State funding to help provide tutors and other remedial services for students struggling to pass the Massachusetts Comprehensive Assessment System exam required of all students for graduation has also shrunk.
“As frustrated as we are and as angry as we are, you want to kick the nearest shin or slap the nearest wrist, but the only wrist we have to slap is the invisible hand of the economy,” said Glenn Koocher, the executive director of the Massachusetts Association of School Committees.
In Oregon, meanwhile, budget problems were so bad that nearly 100 of the state’s districts cut days from the last school year to save money. As of press time last week, Oregon had still not completed a state budget. Lawmakers last week passed a bill to keep the government functioning until Aug. 31.

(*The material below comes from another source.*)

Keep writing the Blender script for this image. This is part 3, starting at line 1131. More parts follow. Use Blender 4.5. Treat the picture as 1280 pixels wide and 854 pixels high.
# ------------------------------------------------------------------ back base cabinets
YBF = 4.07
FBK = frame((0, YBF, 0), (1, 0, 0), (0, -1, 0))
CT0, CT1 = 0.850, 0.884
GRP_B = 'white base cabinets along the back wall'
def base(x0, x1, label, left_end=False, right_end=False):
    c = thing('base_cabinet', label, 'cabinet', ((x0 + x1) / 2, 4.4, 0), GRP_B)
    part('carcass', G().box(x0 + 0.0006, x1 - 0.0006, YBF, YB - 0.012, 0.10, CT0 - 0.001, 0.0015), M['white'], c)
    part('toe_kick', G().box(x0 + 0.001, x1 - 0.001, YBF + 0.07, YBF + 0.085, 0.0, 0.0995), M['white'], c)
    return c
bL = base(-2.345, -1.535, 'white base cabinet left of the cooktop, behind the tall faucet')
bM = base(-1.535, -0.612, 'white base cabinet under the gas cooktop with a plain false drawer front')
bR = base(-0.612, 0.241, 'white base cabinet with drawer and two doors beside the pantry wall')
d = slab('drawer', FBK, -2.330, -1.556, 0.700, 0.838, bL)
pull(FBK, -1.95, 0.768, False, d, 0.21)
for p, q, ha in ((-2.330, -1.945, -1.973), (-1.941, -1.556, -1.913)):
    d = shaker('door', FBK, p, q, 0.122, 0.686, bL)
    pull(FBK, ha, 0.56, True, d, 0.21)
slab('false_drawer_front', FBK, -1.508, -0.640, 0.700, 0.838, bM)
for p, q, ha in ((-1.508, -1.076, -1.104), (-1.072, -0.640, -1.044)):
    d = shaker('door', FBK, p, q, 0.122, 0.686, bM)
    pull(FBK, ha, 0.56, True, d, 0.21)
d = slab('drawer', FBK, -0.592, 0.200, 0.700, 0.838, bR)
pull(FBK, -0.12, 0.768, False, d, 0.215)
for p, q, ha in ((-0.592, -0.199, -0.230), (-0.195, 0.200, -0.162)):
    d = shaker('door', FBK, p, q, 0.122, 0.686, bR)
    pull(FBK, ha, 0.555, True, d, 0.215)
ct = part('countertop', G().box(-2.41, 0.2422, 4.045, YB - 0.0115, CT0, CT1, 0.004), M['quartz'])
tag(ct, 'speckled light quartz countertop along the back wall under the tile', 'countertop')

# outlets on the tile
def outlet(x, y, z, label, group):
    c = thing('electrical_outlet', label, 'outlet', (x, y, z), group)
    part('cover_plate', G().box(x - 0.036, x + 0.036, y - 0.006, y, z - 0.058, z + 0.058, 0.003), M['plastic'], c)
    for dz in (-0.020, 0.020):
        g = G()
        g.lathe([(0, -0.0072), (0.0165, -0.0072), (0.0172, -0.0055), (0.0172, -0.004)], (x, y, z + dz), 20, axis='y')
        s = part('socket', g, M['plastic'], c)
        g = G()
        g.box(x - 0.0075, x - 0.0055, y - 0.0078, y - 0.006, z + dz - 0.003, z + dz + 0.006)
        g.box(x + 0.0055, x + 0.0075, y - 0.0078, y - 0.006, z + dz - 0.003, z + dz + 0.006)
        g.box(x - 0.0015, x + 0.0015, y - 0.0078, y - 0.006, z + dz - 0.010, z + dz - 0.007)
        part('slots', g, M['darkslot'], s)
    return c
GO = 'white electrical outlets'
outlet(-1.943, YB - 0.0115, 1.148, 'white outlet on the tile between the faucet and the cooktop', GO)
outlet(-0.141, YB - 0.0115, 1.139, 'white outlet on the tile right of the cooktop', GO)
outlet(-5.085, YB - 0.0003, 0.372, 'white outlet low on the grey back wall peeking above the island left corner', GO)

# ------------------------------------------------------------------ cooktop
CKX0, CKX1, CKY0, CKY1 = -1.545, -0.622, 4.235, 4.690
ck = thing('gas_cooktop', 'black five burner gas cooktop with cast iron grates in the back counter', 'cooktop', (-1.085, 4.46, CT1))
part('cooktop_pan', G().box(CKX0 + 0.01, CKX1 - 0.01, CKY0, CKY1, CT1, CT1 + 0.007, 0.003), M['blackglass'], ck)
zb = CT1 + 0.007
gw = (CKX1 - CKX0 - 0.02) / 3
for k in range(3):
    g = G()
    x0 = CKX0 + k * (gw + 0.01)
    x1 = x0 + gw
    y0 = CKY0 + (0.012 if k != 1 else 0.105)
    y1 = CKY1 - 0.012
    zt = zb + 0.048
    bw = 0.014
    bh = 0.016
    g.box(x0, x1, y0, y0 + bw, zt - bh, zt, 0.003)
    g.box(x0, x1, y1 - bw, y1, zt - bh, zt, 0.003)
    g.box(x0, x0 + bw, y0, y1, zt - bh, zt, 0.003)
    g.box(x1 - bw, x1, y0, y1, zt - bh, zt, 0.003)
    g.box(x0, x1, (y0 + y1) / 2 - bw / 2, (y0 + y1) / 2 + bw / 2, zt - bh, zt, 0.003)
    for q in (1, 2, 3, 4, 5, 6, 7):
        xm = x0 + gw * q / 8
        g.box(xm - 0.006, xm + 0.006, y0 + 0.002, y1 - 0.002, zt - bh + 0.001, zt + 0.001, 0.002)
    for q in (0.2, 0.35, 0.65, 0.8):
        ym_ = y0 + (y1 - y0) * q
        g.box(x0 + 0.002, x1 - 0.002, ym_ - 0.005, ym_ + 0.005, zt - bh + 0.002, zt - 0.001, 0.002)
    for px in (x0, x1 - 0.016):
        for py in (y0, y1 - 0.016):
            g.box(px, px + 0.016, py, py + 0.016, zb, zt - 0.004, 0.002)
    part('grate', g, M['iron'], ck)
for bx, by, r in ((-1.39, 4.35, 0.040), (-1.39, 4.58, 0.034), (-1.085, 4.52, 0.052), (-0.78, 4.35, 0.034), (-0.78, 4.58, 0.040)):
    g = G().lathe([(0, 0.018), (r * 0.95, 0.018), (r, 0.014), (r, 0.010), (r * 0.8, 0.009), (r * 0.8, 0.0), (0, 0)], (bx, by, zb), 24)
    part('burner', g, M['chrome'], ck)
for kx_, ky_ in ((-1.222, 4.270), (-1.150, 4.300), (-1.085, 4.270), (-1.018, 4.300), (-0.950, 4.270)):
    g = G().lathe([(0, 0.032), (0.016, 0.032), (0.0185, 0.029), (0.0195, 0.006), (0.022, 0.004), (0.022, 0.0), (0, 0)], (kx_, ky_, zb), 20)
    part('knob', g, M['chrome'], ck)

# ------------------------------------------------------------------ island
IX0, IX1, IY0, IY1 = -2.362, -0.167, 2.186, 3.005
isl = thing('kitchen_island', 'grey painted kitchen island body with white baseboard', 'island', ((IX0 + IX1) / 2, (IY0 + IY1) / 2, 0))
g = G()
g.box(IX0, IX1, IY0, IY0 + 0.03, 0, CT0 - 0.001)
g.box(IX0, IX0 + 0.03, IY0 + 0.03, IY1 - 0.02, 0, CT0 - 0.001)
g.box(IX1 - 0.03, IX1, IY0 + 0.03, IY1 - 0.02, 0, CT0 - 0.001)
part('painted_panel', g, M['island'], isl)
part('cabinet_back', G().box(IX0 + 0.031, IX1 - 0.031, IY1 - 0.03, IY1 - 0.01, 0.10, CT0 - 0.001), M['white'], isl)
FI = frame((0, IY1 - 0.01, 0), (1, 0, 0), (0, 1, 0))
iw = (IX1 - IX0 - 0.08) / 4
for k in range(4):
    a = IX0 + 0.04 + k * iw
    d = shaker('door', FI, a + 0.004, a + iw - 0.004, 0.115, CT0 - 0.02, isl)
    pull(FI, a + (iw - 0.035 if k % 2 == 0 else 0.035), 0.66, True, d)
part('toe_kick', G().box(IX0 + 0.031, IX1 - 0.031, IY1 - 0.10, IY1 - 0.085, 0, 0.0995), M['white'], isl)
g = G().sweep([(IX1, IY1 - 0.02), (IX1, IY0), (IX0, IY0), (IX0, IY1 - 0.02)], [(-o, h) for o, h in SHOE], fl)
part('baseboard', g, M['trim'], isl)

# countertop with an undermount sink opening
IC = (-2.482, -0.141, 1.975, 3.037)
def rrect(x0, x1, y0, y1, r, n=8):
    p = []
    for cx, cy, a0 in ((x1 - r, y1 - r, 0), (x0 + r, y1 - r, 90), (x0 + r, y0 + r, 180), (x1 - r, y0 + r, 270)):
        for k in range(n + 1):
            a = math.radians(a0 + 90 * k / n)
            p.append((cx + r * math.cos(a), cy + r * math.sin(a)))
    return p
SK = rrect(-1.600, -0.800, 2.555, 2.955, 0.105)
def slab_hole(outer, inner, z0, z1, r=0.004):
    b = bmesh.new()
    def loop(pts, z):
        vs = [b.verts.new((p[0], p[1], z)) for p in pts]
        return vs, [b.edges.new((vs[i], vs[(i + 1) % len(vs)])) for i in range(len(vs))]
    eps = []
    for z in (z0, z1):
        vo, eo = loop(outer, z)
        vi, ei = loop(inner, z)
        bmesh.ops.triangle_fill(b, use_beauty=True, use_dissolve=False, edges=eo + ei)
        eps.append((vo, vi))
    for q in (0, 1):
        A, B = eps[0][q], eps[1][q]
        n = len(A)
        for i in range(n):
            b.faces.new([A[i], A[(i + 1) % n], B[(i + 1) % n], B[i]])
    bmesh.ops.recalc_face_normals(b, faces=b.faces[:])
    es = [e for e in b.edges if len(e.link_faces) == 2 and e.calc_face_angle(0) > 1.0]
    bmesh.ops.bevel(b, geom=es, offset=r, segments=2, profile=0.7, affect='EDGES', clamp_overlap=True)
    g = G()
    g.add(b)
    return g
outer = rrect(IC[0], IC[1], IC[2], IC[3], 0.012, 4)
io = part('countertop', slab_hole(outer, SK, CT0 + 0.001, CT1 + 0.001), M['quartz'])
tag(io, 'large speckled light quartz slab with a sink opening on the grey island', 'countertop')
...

Some lawmakers kept things from going from bad to worse.
In New York, Gov. George E. Pataki, a Republican, had proposed $1.2 billion in education cuts, including state aid for prekindergarten programs. (“N.Y. Governor Proposes Deep Cut in School Aid to Fill Big Budget Gap,” Feb. 5, 2003.)
Legislators fought back.
They restored a record amount of school aid—$997 million—to the governor’s budget and saved pre-K funding. “The legislature was genuinely heroic, but a cut is still a cut,” said Robert Lowry, the associate director of the New York State Council of School Superintendents, referring to the 1 percent spending reduction from last year’s level in the K-12 budget.
For many state legislators and school administrators, bare- bones budgets mean stretching their resources thin as more rigorous requirements from the federal “No Child Left Behind” Act of 2001 kick in.
During the annual meeting of the National Conference of State Legislatures in San Francisco last month, Sen. Thomas P. Gaffey, the Democratic chairman of Connecticut’s joint education committee, summed up the challenges, at least as he sees them.
“This so-called landmark legislation has land-mine costs, and these costs will undoubtedly explode,” he said. “This couldn’t happen at a worse time.”